Tuesday, December 17, 2013

Obama's Cash for Universal Preschool Clunkers

Obama's Cash for Universal Preschool Clunkers

Michelle Malkin
Michelle Malkin
       

It's elementary: When Democrats find themselves in political trouble, they reach for your wallets. After squandering billions on an ineffectual stimulus, failed green energy boondoggles and the disastrous Unaffordable Care Act, the Obama White House wants to dump $75 billion more into "free" preschool for all. That'll solve everything.
Government-funded universal pre-K is a moldy oldie of the progressive left, recycled perennially by Democratic presidential speechwriters in need of State of the Union address padding. But this time, the Fed Ed crowd is redoubling its efforts with support from big-business statists and academic shills.
The U.S. Chamber of Commerce, once a bitter campaign target of the White House, is now Team Obama's biggest cheerleader on expanding preschool funding. And Austan Goolsbee, a former top Obama economic adviser and University of Chicago prof, took to the pages of The Wall Street Journal this week to crusade for more public "investments" in early childhood education. At "$10,000 per child," Goolsbee argued, universal pre-K is a "bargain."
Why anyone would take the financial advice of Austan Goolsbee is beyond me. I'll remind you that this is the same Austan Goolsbee who vigorously championed extending credit to the uncreditworthy. In a 2007 op-ed for The New York Times, he derided prescient critics who called subprime mortgages "irresponsible." Goolsbee instead preferred to describe the doomed financial instruments as "innovations in the mortgage market" to expand the pool of homebuyers. We don't need economics Ph.D.'s to see how that worked out.
Goolsbee, like his Fed Ed allies on both the left and right, cites the well-worn Perry Preschool Project in Michigan to support Obama's top-down push for subsidizing preschool for all. But that pilot program, run at a cost of $19,000 per child, took place more than a half-century ago. A more comprehensive and updated review of the literature by the Brookings Institution's Russ Whitehurst released last month found that the vaunted academic benefits of full-time pre-K are, in fact, negligible.

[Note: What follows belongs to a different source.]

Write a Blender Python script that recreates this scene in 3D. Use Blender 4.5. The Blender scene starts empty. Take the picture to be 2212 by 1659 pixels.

Whitehurst is a developmental psychologist by training who has spent the majority of his career designing and evaluating programs intended to enhance the cognitive development of young children. He warns that universal preschool boosters "ignore research showing negative impacts on children who receive child care supported through the federal child development block grant program." Moreover, his research shows, the Nanny Staters have downplayed evidence that "the universal pre-k programs in Georgia and Oklahoma, which are closest to what the Obama administration has proposed, have had, at best, only small impacts on later academic achievement."
A. Barton Hinkle of the Richmond Times-Dispatch points to even more reason for skepticism by way of a 2010 Department of Health and Human Services report about a congressionally mandated study of approximately 5,000 3- and 4-year-olds who were randomly assigned to either a control group or a group that had access to the federal Head Start program. It found that "at the end of kindergarten and first grade ... the Head Start children and the control group children were at the same level on many of the measures studied."

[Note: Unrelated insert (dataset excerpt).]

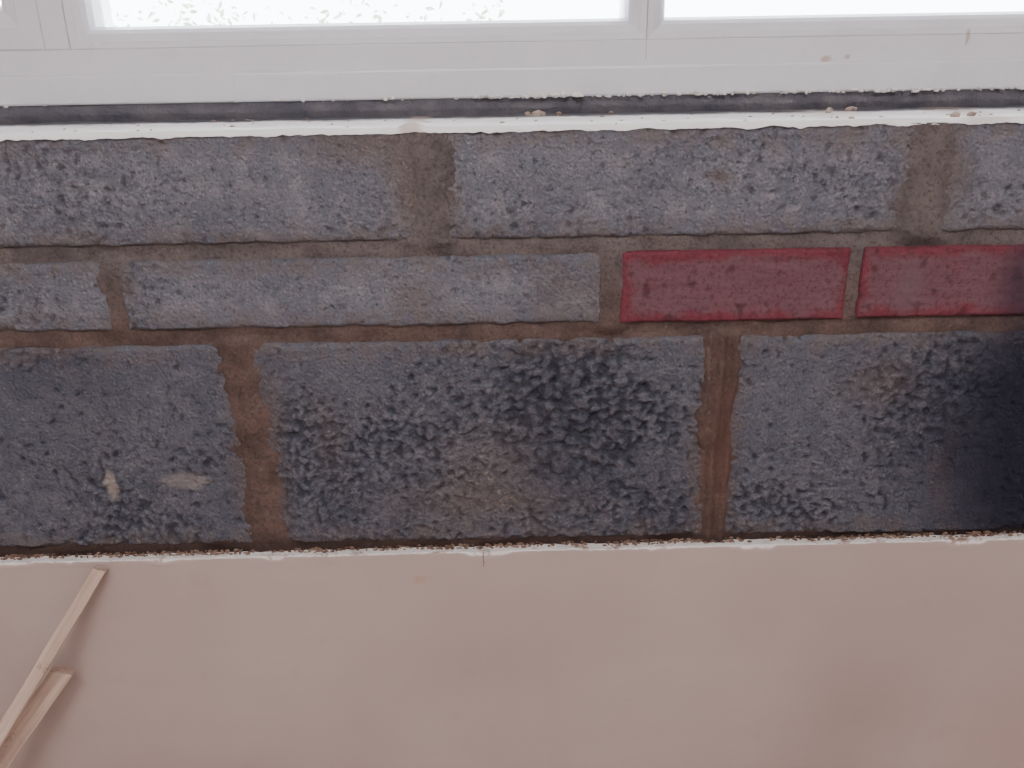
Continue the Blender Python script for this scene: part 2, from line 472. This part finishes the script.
# ------------------------------------------------------------------ window
win=bpy.data.objects.new('window_1',None); COL.objects.link(win)
boxes('sill_rail',[(-HALF,HALF,.095,.165,.968,.9955)],M_UPVC,.0022,win)
boxes('inner_rail',[(-HALF+.03,HALF-.03,.0975,.160,.994,1.0185)],M_UPVC,.0012,win)
boxes('outer_frame',[(-HALF,-HALF+.045,.095,.165,.9955,ZT+.06),(HALF-.045,HALF,.095,.165,.9955,ZT+.06),(-HALF+.045,HALF-.045,.095,.165,ZT,ZT+.06)],M_UPVC,.002,win)
def sash(name,x0,x1,z0,z1,prof):
    V=[];F=[]
    for (o,y) in prof:
        V+=[(x0+o,y,z0+o),(x1-o,y,z0+o),(x1-o,y,z1-o),(x0+o,y,z1-o)]
    for k in range(len(prof)-1):
        for i in range(4):
            a=k*4+i; b=k*4+(i+1)%4
            F.append((a,b,b+4,a+4))
    return add(name,V,F,M_UPVC,False,win)
prof=[(0,.160),(0,.0978),(.0006,.0975),(.006,.0985),(.0075,.1000),(.013,.1030),(.0165,.1080),(.019,.1170),(.019,.160)]
for i,(a,b) in enumerate([(-.412,.133),(.133,.680),(.680,1.155)]):
    sash('sash_%d'%(i+2),a+.0003,b-.0003,1.0185,ZT,prof)
    boxes('glass_%d'%(i+2),[(a+.015,b-.015,.135,.139,1.033,ZT-.015)],M_GLASS,0,win)
prof2=[(0,.160),(0,.0975),(.001,.0965),(.020,.0965),(.022,.099),(.034,.1020),(.038,.1090),(.040,.1170),(.040,.160)]
sash('sash_1',-1.155,-.436,1.0185,ZT,prof2)
boxes('sash_post',[(-.436,-.4125,.0978,.160,1.0185,ZT)],M_UPVC,.001,win)
boxes('glass_1',[(-1.12,-.47,.135,.139,1.05,ZT-.03)],M_GLASS,0,win)
boxes('weld_seams',[(.1327,.1333,.0972,.0980,1.001,1.0185),(.680-.0003,.680+.0003,.0972,.0980,1.001,1.0185)],M_GREY,0,win)

# ------------------------------------------------------------------ wooden laths leaning on the wall
def lath(name,top,foot,w,th,seed,taper=.5):
    top=Vector(top); foot=Vector(foot); d=(top-foot); Ln=d.length; d.normalize()
    side=d.cross(Vector((0,-1,0))).normalized(); up=side.cross(d).normalized()
    V=[];F=[]; n=60
    for i in range(n+1):
        t=i/n; ww=w/2*(1+.08*N(t*12,seed,0)); hh=th/2*(1+.08*N(t*9,seed,4))
        bow=.0025*math.sin(t*3.1)+.0006*N(t*25,seed,9)
        for k,(sx,sy) in enumerate(((-1,-1),(1,-1),(1,1),(-1,1))):
            l=t*Ln
            if i==n: l-= (1-sx)*.5*w*taper - .004*N(k*3.3,seed,1)
            V.append((sx*ww+bow,sy*hh,l))
    for i in range(n):
        for k in range(4):
            a=i*4+k; b=i*4+(k+1)%4; F.append((a,b,b+4,a+4))
    F.append((3,2,1,0)); e=n*4; F.append((e,e+1,e+2,e+3))
    R=Matrix((side,up,d)).transposed()
    ob=add(name,V,F,M_WOOD); ob.matrix_world=Matrix.Translation(foot)@R.to_4x4()
    m=ob.modifiers.new('b','BEVEL'); m.width=.0008; m.segments=2; m.limit_method='ANGLE'
    return ob
lath('wooden_lath',(-.428,-.020,.520),(-.782,-.25,.004),.013,.010,1,.15)
lath('wooden_lath',(-.485,-.030,.401),(-.806,-.21,.007),.022,.017,5,.3)

# ------------------------------------------------------------------ shrub outside
def shrub():
    root=bpy.data.objects.new('garden_shrub',None); COL.objects.link(root)
    V=[];F=[]
    for i in range(5200):
        x=random.uniform(-1.9,.0)
        z=random.uniform(.2,1.14+.05*math.sin(x*9)); y=3.0+random.uniform(-.4,.4)
        if N(x*5,y*5,z*5)<-.05: continue
        R=Euler((random.uniform(0,6),random.uniform(0,6),random.uniform(0,6))).to_matrix()
        s=random.uniform(.006,.014); b=len(V)
        for p in [(0,-1.4,0),(.55,-.4,.12),(.5,.5,.1),(0,1.5,-.15),(-.5,.5,.1),(-.55,-.4,.12)]:
            q=R@(Vector(p)*s); V.append((x+q.x,y+q.y,z+q.z))
        F+= [(b,b+1,b+2,b+3),(b,b+3,b+4,b+5)]
    add('leaves',V,F,M_LEAF,False,root)
    V=[];F=[]
    for i in range(16):
        x=random.uniform(-1.7,-.2); y=3.0+random.uniform(-.2,.2)
        p0=Vector((-.9+(x+.9)*.4,3.0,-.15)); p1=Vector((x,y,1.0))
        b=len(V)
        for t in range(6):
            p=p0.lerp(p1,t/5)+Vector((.04*math.sin(t*2+i),.03*math.cos(t+i),0)); r=.008*(1-t/6)
            for a in range(5): V.append((p.x+r*math.cos(a*1.257),p.y+r*math.sin(a*1.257),p.z))
        for t in range(5):
            for a in range(5):
                F.append((b+t*5+a,b+t*5+(a+1)%5,b+t*5+5+(a+1)%5,b+t*5+5+a))
    add('stems',V,F,M_STEM,True,root)
shrub()

# ------------------------------------------------------------------ light
w=bpy.data.worlds.new('World'); S.world=w; w.use_nodes=True
bg=w.node_tree.nodes['Background']; bg.inputs[0].default_value=(.86,.92,1,1); bg.inputs[1].default_value=13
def area(name,loc,rot,sx,sy,p,col):
    l=bpy.data.lights.new(name,'AREA'); l.shape='RECTANGLE'; l.size=sx; l.size_y=sy; l.energy=p; l.color=col
    o=bpy.data.objects.new(name,l); COL.objects.link(o); o.location=loc; o.rotation_euler=rot; return o
fix=boxes('added_fill_fixture',[(-.62,.62,-1.95,-1.45,2.36,2.398)],M_CEIL,.01)  # added casing for the fill light, out of view
lo=area('added_fill_light',(0,-1.7,2.355),(0,0,0),1.15,.45,44,(1,.95,.94)); lo.parent=fix  # fill light added overhead behind the camera to brighten the interior
sl=bpy.data.lights.new('sun','SUN'); sl.energy=15; sl.angle=math.radians(8); sl.color=(1,.98,.95)
so=bpy.data.objects.new('sun',sl); COL.objects.link(so)
so.rotation_euler=Vector((-.10,-.50,-.86)).to_track_quat('-Z','Y').to_euler(); so.location=(1,6,8)
# ------------------------------------------------------------------ camera
cd=bpy.data.cameras.new('camera'); cd.sensor_width=36; cd.lens=31.64; cd.clip_start=.02
co=bpy.data.objects.new('camera',cd); COL.objects.link(co)
R=Matrix.Rotation(math.radians(68),4,'X')@Matrix.Rotation(math.radians(-1.0),4,'Z')
co.matrix_world=Matrix.Translation((0,-.813,1.0372))@R
S.camera=co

Let's set all of this junk science aside for the moment. There's a bigger elephant in the room. As I've pointed out for years, these cradle-to-grave government education/day care services encourage drive-through, drop-off parenting. Subsidizing this phenomenon cheats children, undermines family responsibilities and breeds resentment among childless workers who are forced to pay for costly social services.

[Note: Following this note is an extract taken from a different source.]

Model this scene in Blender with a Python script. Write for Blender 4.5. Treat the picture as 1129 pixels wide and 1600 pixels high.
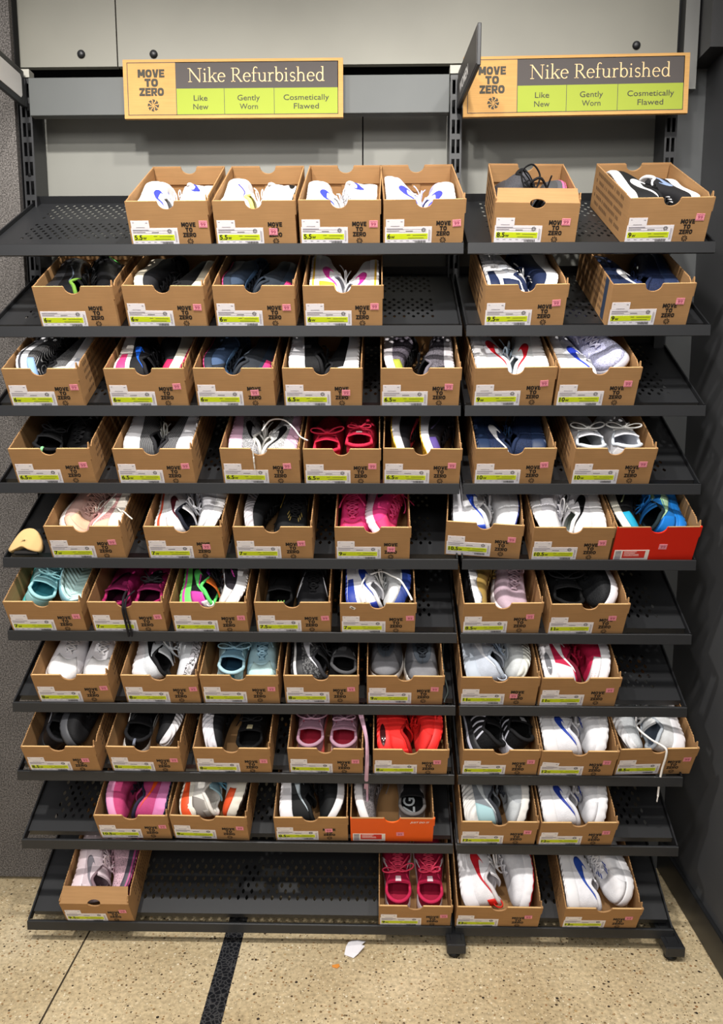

The nationalized preschool promoters, led by feckless bureaucrats who piled mounds of debt onto our children with endless Keynesian pipe dreams, claim that new multibillion-dollar "investments" in public education will "benefit the economy." But ultimately, it's not about the money or improved academic outcomes for Fed Ed. The increasing federal encroachment into our children's lives at younger and younger ages is about control. These clunkers don't need more time and authority over our families. They need a permanent recess.